MATERIAL SUPPLIED:
[start]

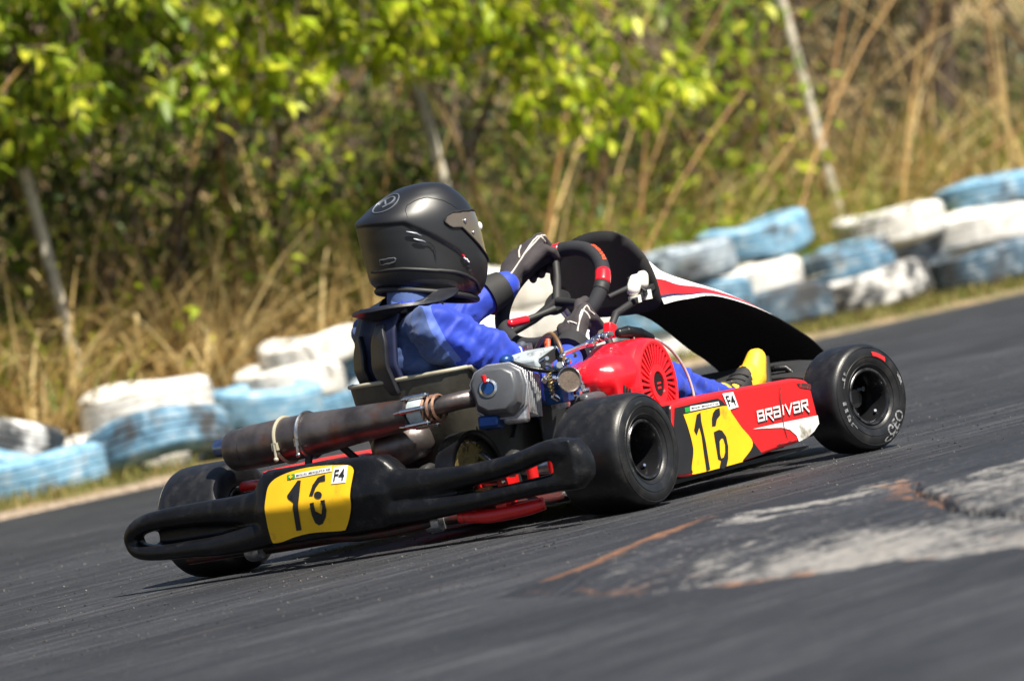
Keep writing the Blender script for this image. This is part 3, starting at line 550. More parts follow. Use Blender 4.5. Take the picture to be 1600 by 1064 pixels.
# ---- green grass tufts among it
n = 15000
s_ = rng.uniform(-5, 15, n); t_ = .3+1.2*rng.random(n)
keep = fbm(s_, t_, 60, .8) > .47-.12*((s_ > 5.4) & (s_ < 8.2)); s_, t_ = s_[keep], t_[keep]; n = len(s_)
V, F = blades(st_world(s_, t_)-[0, 0, .03], rng.uniform(.25, .95, n), rng.uniform(.012, .030, n), rng.uniform(.2, 1.1, n), rng.uniform(0, 6.28, n), 4, 1.)
M['green_grass'] = leaf_mat('green grass', (.07, .13, .010), (.17, .25, .018), (.36, .38, .04), .4, .5)
o = link('green_grass', np_mesh('green_grass', V, F), 'green_grass', None, 0); tag(o, 'arching green grass tufts mixed into the dry growth behind the tyres', 'grass', kind='stuff')
# ---- dry stalks, vines and twigs leaning every way
mb = MB()
for k in range(240):
    s0 = random.uniform(-5, 15); t0 = random.uniform(.5, 2.0); L = random.uniform(.7, 2.2)
    az = random.uniform(0, 6.28); ln = random.uniform(.1, 1.1)
    p = wpt(s0, t0, float(bank(s0, t0))-.02); pts = []
    for q in np.linspace(0, 1, 5):
        pts.append(p+Vector((math.cos(az)*L*ln*q**1.3, math.sin(az)*L*ln*q**1.3, L*(q-.35*ln*q*q)))+Vector((random.uniform(-.02, .02), random.uniform(-.02, .02), 0)))
    r0 = random.choice([.004, .006, .009, .013])
    mb.tube(pts, [r0*(1-.6*q/4) for q in range(5)], 4)
M['stalk'] = leaf_mat('dry stalks', (.17, .08, .026), (.36, .22, .08), (.55, .42, .19), .05, .7)
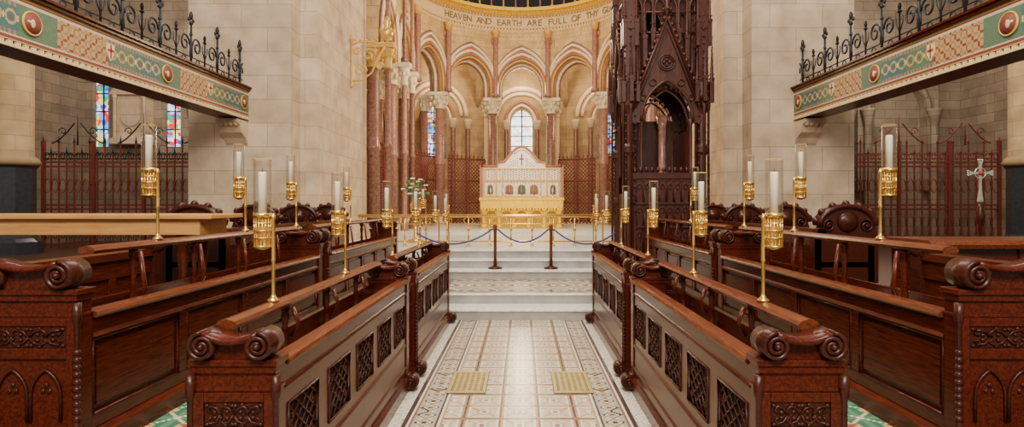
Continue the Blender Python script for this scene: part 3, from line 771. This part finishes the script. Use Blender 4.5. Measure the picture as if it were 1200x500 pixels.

[end]

GIVEN TASK: Copy all of the entries verbatim, leaving out any pictures they contain.

FINAL RESULT:
Keep writing the Blender script for this image. This is part 3, starting at line 550. More parts follow. Use Blender 4.5. Take the picture to be 1600 by 1064 pixels.
# ---- green grass tufts among it
n = 15000
s_ = rng.uniform(-5, 15, n); t_ = .3+1.2*rng.random(n)
keep = fbm(s_, t_, 60, .8) > .47-.12*((s_ > 5.4) & (s_ < 8.2)); s_, t_ = s_[keep], t_[keep]; n = len(s_)
V, F = blades(st_world(s_, t_)-[0, 0, .03], rng.uniform(.25, .95, n), rng.uniform(.012, .030, n), rng.uniform(.2, 1.1, n), rng.uniform(0, 6.28, n), 4, 1.)
M['green_grass'] = leaf_mat('green grass', (.07, .13, .010), (.17, .25, .018), (.36, .38, .04), .4, .5)
o = link('green_grass', np_mesh('green_grass', V, F), 'green_grass', None, 0); tag(o, 'arching green grass tufts mixed into the dry growth behind the tyres', 'grass', kind='stuff')
# ---- dry stalks, vines and twigs leaning every way
mb = MB()
for k in range(240):
    s0 = random.uniform(-5, 15); t0 = random.uniform(.5, 2.0); L = random.uniform(.7, 2.2)
    az = random.uniform(0, 6.28); ln = random.uniform(.1, 1.1)
    p = wpt(s0, t0, float(bank(s0, t0))-.02); pts = []
    for q in np.linspace(0, 1, 5):
        pts.append(p+Vector((math.cos(az)*L*ln*q**1.3, math.sin(az)*L*ln*q**1.3, L*(q-.35*ln*q*q)))+Vector((random.uniform(-.02, .02), random.uniform(-.02, .02), 0)))
    r0 = random.choice([.004, .006, .009, .013])
    mb.tube(pts, [r0*(1-.6*q/4) for q in range(5)], 4)
M['stalk'] = leaf_mat('dry stalks', (.17, .08, .026), (.36, .22, .08), (.55, .42, .19), .05, .7)
Continue the Blender Python script for this scene: part 3, from line 771. This part finishes the script. Use Blender 4.5. Measure the picture as if it were 1200x500 pixels.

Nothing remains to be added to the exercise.